- _Directive_:
Nothing after the line with "world = bpy.data.worlds.new('World');" belongs in the copy; extract the lines below from the top through that line, pictures left out.

- _Data section_:

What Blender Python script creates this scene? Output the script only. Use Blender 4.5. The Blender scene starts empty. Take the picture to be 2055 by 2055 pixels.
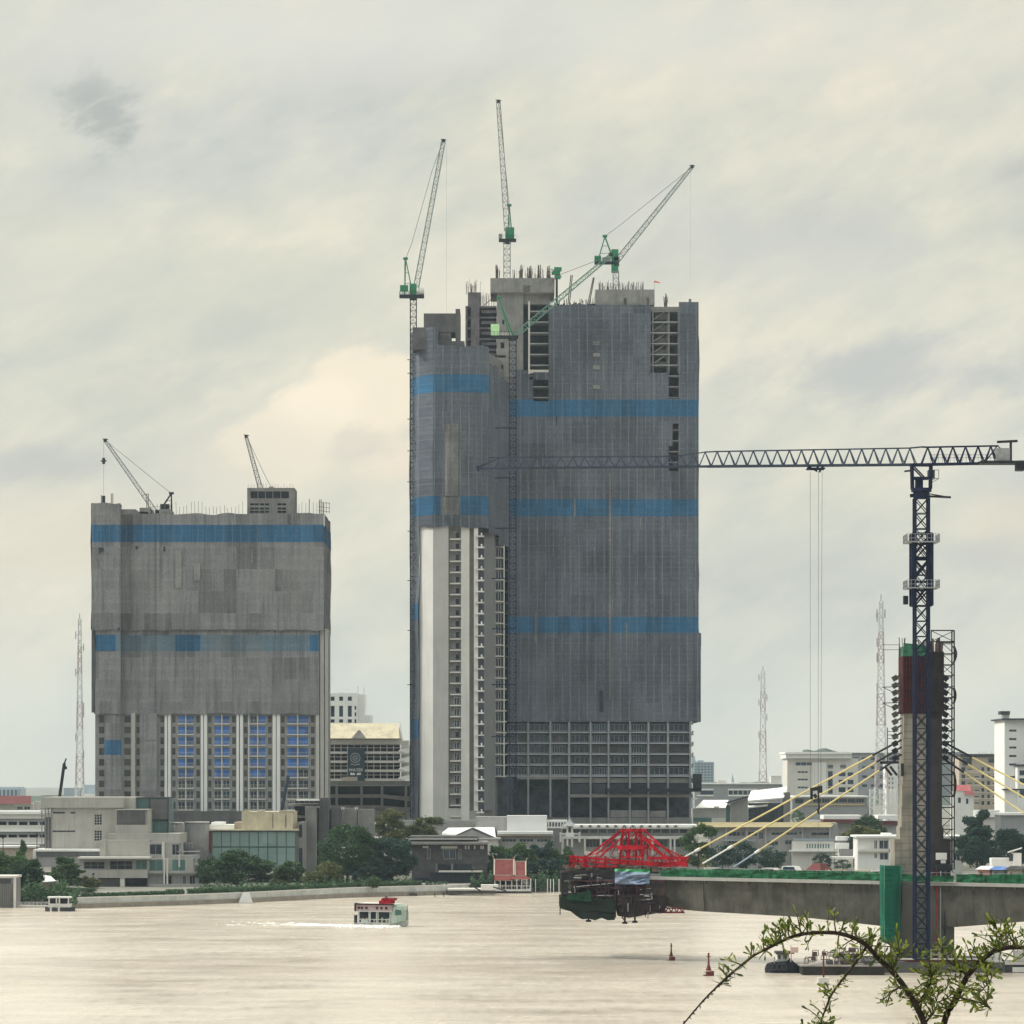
import bpy, math, random
from mathutils import Vector, noise
R = math.radians
F, CX, HY, H = 6700.0, 1027.5, 1560.0, 30.0   # focal length in photo pixels, optical axis column, horizon row, eye height
sc = bpy.context.scene
col = sc.collection
# ---------------------------------------------------------------- camera
cam_d = bpy.data.cameras.new('camera'); cam = bpy.data.objects.new('camera', cam_d); col.objects.link(cam)
cam.location = (0, 0, H); cam.rotation_euler = (R(90), 0, 0)
cam_d.sensor_width = 36; cam_d.lens = F / 2055 * 36
cam_d.shift_y = (HY - 1027.5) / 2055
cam_d.clip_start = 0.5; cam_d.clip_end = 40000
sc.camera = cam
sc.view_settings.view_transform = 'Standard'; sc.view_settings.look = 'None'
sc.view_settings.exposure = 0.4; sc.view_settings.gamma = 1.0
sc.cycles.volume_bounces = 0; sc.cycles.max_bounces = 6; sc.cycles.transparent_max_bounces = 12
# ---------------------------------------------------------------- sun behind thin cloud, high on the left
SUN_EL, SUN_AZ = 44.0, -84.0     # azimuth from +Y, negative = left
sd = Vector((math.sin(R(SUN_AZ)) * math.cos(R(SUN_EL)), math.cos(R(SUN_AZ)) * math.cos(R(SUN_EL)), math.sin(R(SUN_EL))))
sun_d = bpy.data.lights.new('sun', 'SUN'); sun = bpy.data.objects.new('sun', sun_d); col.objects.link(sun)
sun.rotation_euler = (-sd).to_track_quat('-Z', 'Y').to_euler()
sun_d.energy = 2.4; sun_d.angle = R(7); sun_d.color = (1.0, 0.95, 0.86)
# ---------------------------------------------------------------- sky: hazy daylight under a broken cloud sheet
world = bpy.data.worlds.new('World'); sc.world = world; world.use_nodes = True

class NT:
    """small helper for writing node trees"""
    def __init__(s, tree): s.t = tree; s.n = tree.nodes; s.l = tree.links
    def new(s, typ, **kw):
        nd = s.n.new(typ)
        for k, v in kw.items(): setattr(nd, k, v)
        return nd
    def put(s, sock, v):
        if isinstance(v, bpy.types.NodeSocket): s.l.new(v, sock)
        elif v is not None: sock.default_value = v
    def math(s, op, a, b=None, c=None, clamp=False):
        nd = s.new('ShaderNodeMath', operation=op, use_clamp=clamp)
        s.put(nd.inputs[0], a)
        if b is not None: s.put(nd.inputs[1], b)
        if c is not None: s.put(nd.inputs[2], c)
        return nd.outputs[0]
    def vmath(s, op, a, b=None):
        nd = s.new('ShaderNodeVectorMath', operation=op); s.put(nd.inputs[0], a)
        if b is not None: s.put(nd.inputs[1], b)
        return nd.outputs[0]
    def mix(s, f, a, b, blend='MIX'):
        nd = s.new('ShaderNodeMix', data_type='RGBA', blend_type=blend)
        s.put(nd.inputs[0], f); s.put(nd.inputs[6], a); s.put(nd.inputs[7], b)
        return nd.outputs[2]
    def ramp(s, f, stops, interp='LINEAR'):
        nd = s.new('ShaderNodeValToRGB'); nd.color_ramp.interpolation = interp
        while len(nd.color_ramp.elements) < len(stops): nd.color_ramp.elements.new(0.5)
        for e, (p, c) in zip(nd.color_ramp.elements, stops):
            e.position = p; e.color = c if len(c) == 4 else (*c, 1)
        s.put(nd.inputs[0], f); return nd.outputs[0]
    def rng(s, v, a, b, c=0.0, d=1.0, smooth=False):
        nd = s.new('ShaderNodeMapRange'); nd.interpolation_type = 'SMOOTHSTEP' if smooth else 'LINEAR'
        s.put(nd.inputs[0], v)
        for i, q in enumerate((a, b, c, d)): s.put(nd.inputs[i + 1], q)
        return nd.outputs[0]
    def noise(s, vec, scale, detail=4, rough=0.55, dist=0.0, out=0):
        nd = s.new('ShaderNodeTexNoise'); s.put(nd.inputs['Vector'], vec)
        nd.inputs['Scale'].default_value = scale; nd.inputs['Detail'].default_value = detail
        nd.inputs['Roughness'].default_value = rough; nd.inputs['Distortion'].default_value = dist
        return nd.outputs[out]
    def mapping(s, vec, sca=(1, 1, 1), loc=(0, 0, 0), rot=(0, 0, 0)):
        nd = s.new('ShaderNodeMapping'); s.put(nd.inputs[0], vec); nd.inputs['Rotation'].default_value = rot
        nd.inputs['Scale'].default_value = sca; nd.inputs['Location'].default_value = loc
        return nd.outputs[0]
    def sep(s, vec):
        nd = s.new('ShaderNodeSeparateXYZ'); s.put(nd.inputs[0], vec); return nd.outputs
    def comb(s, x, y, z):
        nd = s.new('ShaderNodeCombineXYZ'); s.put(nd.inputs[0], x); s.put(nd.inputs[1], y); s.put(nd.inputs[2], z); return nd.outputs[0]

def S(r, g, b):   # sRGB 0-255 -> linear
    f = lambda c: (c / 255) / 12.92 if c / 255 <= .04045 else ((c / 255 + .055) / 1.055) ** 2.4
    return (f(r), f(g), f(b), 1)

def sky_tree():
    g = NT(world.node_tree); g.n.clear()
    out = g.new('ShaderNodeOutputWorld'); bg = g.new('ShaderNodeBackground')
    g.l.new(bg.outputs[0], out.inputs[0]); bg.inputs[1].default_value = 0.1
    ns = g.new('ShaderNodeTexSky'); ns.sky_type = 'NISHITA'; ns.sun_disc = False
    ns.sun_elevation = R(SUN_EL); ns.sun_rotation = R(SUN_AZ); ns.air_density = 1.2; ns.dust_density = 3.0
    tc = g.new('ShaderNodeTexCoord').outputs['Generated']
    sx, sy, sz = g.sep(tc)
    # clouds live on the sky sphere, stretched sideways
    v0 = g.mapping(tc, (1, 1, 1), (0, 0, 0), (0, R(24), 0))
    n1 = g.noise(g.mapping(v0, (1.0, 1.0, 1.9)), 9.0, 9, 0.58, 0.25)
    n2 = g.noise(g.mapping(v0, (1, 1, 2.2), (3.1, 1.7, 0.4)), 24.0, 8, 0.62, 0.15)
    n3 = g.noise(g.mapping(tc, (1, 1, 1.6), (7.3, 0, 2.2)), 5.0, 4, 0.5, 0.2)
    f = g.math('ADD', g.math('MULTIPLY', n1, 0.58), g.math('MULTIPLY', n2, 0.42))
    base = g.ramp(f, [(0.36, S(172, 176, 175)), (0.44, S(197, 200, 193)), (0.51, S(214, 214, 200)), (0.60, S(236, 229, 210))])
    tint = g.ramp(n3, [(0.35, S(208, 211, 206)), (0.5, S(214, 215, 198)), (0.68, S(226, 221, 206))])
    c = g.mix(0.36, base, tint)
    def blob(px, py, rx, ry, colr, amt, rag=0.35, r0=1.25, r1=0.15):
        nonlocal c
        dx, dz = (px - CX) / F, (HY - py) / F
        u = g.math('DIVIDE', sx, g.math('MAXIMUM', sy, 0.05)); w = g.math('DIVIDE', sz, g.math('MAXIMUM', sy, 0.05))
        a = g.math('DIVIDE', g.math('SUBTRACT', u, dx), rx / F); b = g.math('DIVIDE', g.math('SUBTRACT', w, dz), ry / F)
        r = g.math('SQRT', g.math('ADD', g.math('MULTIPLY', a, a), g.math('MULTIPLY', b, b)))
        r = g.math('ADD', r, g.math('MULTIPLY', g.math('SUBTRACT', n2, 0.5), rag * 5))
        m = g.rng(r, r0, r1, 0, amt, True)
        c = g.mix(m, c, colr)
    blob(560, 600, 420, 120, S(205, 208, 193), 0.55)
    blob(690, 800, 190, 110, S(250, 237, 212), 0.85, 0.55, 1.1, .5)
    blob(560, 880, 150, 110, S(247, 235, 211), 0.8, 0.55, 1.1, .5)
    blob(790, 920, 120, 70, S(243, 229, 206), 0.7, 0.55, 1.1, .5)
    blob(640, 800, 90, 60, S(255, 243, 220), 0.6, 0.5, 1.1, .4)
    blob(520, 930, 230, 110, S(230, 223, 205), 0.6)
    blob(735, 905, 100, 40, S(200, 200, 194), 0.4, .9, 1.1, .2)
    blob(120, 1080, 260, 140, S(226, 217, 196), 0.6)
    blob(60, 930, 160, 60, S(184, 188, 186), 0.6)
    blob(218, 232, 95, 80, S(168, 172, 170), 0.75, 0.9, 1.0, .2)
    blob(460, 660, 60, 50, S(190, 194, 188), 0.4, 0.5)
    blob(1650, 520, 330, 120, S(203, 205, 200), 0.55)
    blob(1750, 740, 300, 85, S(184, 188, 190), 0.65, 0.6)
    blob(1600, 1120, 300, 60, S(205, 208, 198), 0.4)
    blob(320, 800, 200, 70, S(196, 199, 190), 0.5, 0.6)
    blob(1300, 420, 260, 90, S(206, 208, 202), 0.4)
    blob(900, 60, 1300, 120, S(222, 222, 214), 0.6)
    blob(2000, 1050, 130, 90, S(226, 216, 196), 0.6)
    blob(1960, 1110, 160, 50, S(190, 194, 192), 0.5)
    blob(80, 500, 160, 140, S(226, 224, 205), 0.4)
    c = g.mix(g.rng(sz, 0.055, 0.0, 0, 0.55, True), c, S(218, 218, 202))
    c = g.vmath('MULTIPLY', c, (1.03, 1.01, 0.99))
    # thin cloud glows around the hidden sun, the sky behind the viewer is duller
    dt = g.new('ShaderNodeVectorMath', operation='DOT_PRODUCT'); g.put(dt.inputs[0], tc); dt.inputs[1].default_value = sd
    glow = g.math('POWER', g.math('MAXIMUM', dt.outputs['Value'], 0.0), 5.0)
    lum = g.math('ADD', g.rng(sy, -0.6, 0.9, SKY_BACK, 1.0), g.math('MULTIPLY', glow, SKY_GLOW))
    lum = g.math('MULTIPLY', lum, g.rng(sz, 0.235, 0.5, 1.0, 2.7, True))
    lum = g.math('MULTIPLY', lum, 10.0 * SKY_GAIN)
    c2 = g.vmath('MULTIPLY', c, g.comb(lum, lum, lum))
    c2 = g.mix(g.rng(sy, 0.35, -0.3, 0.0, 1.0, True), c2, g.vmath('MULTIPLY', c2, (0.92, 0.98, 1.09)))
    fin = g.mix(0.93, ns.outputs[0], c2)
    g.l.new(fin, bg.inputs[0])
SKY_BACK, SKY_GLOW, SKY_GAIN = 0.66, 0.5, 0.80
sky_tree()
# ---------------------------------------------------------------- pixel <-> place helpers: a photo pixel and a real distance give a point
def X(px, d): return (px - CX) * d / F
def Z(py, d): return H + (HY - py) * d / F
def P(px, py, d): return Vector((X(px, d), d, Z(py, d)))
def D(py, z=0.0): return (H - z) * F / (py - HY)     # distance of a ground point of height z seen at row py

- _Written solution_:
What Blender Python script creates this scene? Output the script only. Use Blender 4.5. The Blender scene starts empty. Take the picture to be 2055 by 2055 pixels.
import bpy, math, random
from mathutils import Vector, noise
R = math.radians
F, CX, HY, H = 6700.0, 1027.5, 1560.0, 30.0   # focal length in photo pixels, optical axis column, horizon row, eye height
sc = bpy.context.scene
col = sc.collection
# ---------------------------------------------------------------- camera
cam_d = bpy.data.cameras.new('camera'); cam = bpy.data.objects.new('camera', cam_d); col.objects.link(cam)
cam.location = (0, 0, H); cam.rotation_euler = (R(90), 0, 0)
cam_d.sensor_width = 36; cam_d.lens = F / 2055 * 36
cam_d.shift_y = (HY - 1027.5) / 2055
cam_d.clip_start = 0.5; cam_d.clip_end = 40000
sc.camera = cam
sc.view_settings.view_transform = 'Standard'; sc.view_settings.look = 'None'
sc.view_settings.exposure = 0.4; sc.view_settings.gamma = 1.0
sc.cycles.volume_bounces = 0; sc.cycles.max_bounces = 6; sc.cycles.transparent_max_bounces = 12
# ---------------------------------------------------------------- sun behind thin cloud, high on the left
SUN_EL, SUN_AZ = 44.0, -84.0     # azimuth from +Y, negative = left
sd = Vector((math.sin(R(SUN_AZ)) * math.cos(R(SUN_EL)), math.cos(R(SUN_AZ)) * math.cos(R(SUN_EL)), math.sin(R(SUN_EL))))
sun_d = bpy.data.lights.new('sun', 'SUN'); sun = bpy.data.objects.new('sun', sun_d); col.objects.link(sun)
sun.rotation_euler = (-sd).to_track_quat('-Z', 'Y').to_euler()
sun_d.energy = 2.4; sun_d.angle = R(7); sun_d.color = (1.0, 0.95, 0.86)
# ---------------------------------------------------------------- sky: hazy daylight under a broken cloud sheet
world = bpy.data.worlds.new('World'); sc.world = world; world.use_nodes = True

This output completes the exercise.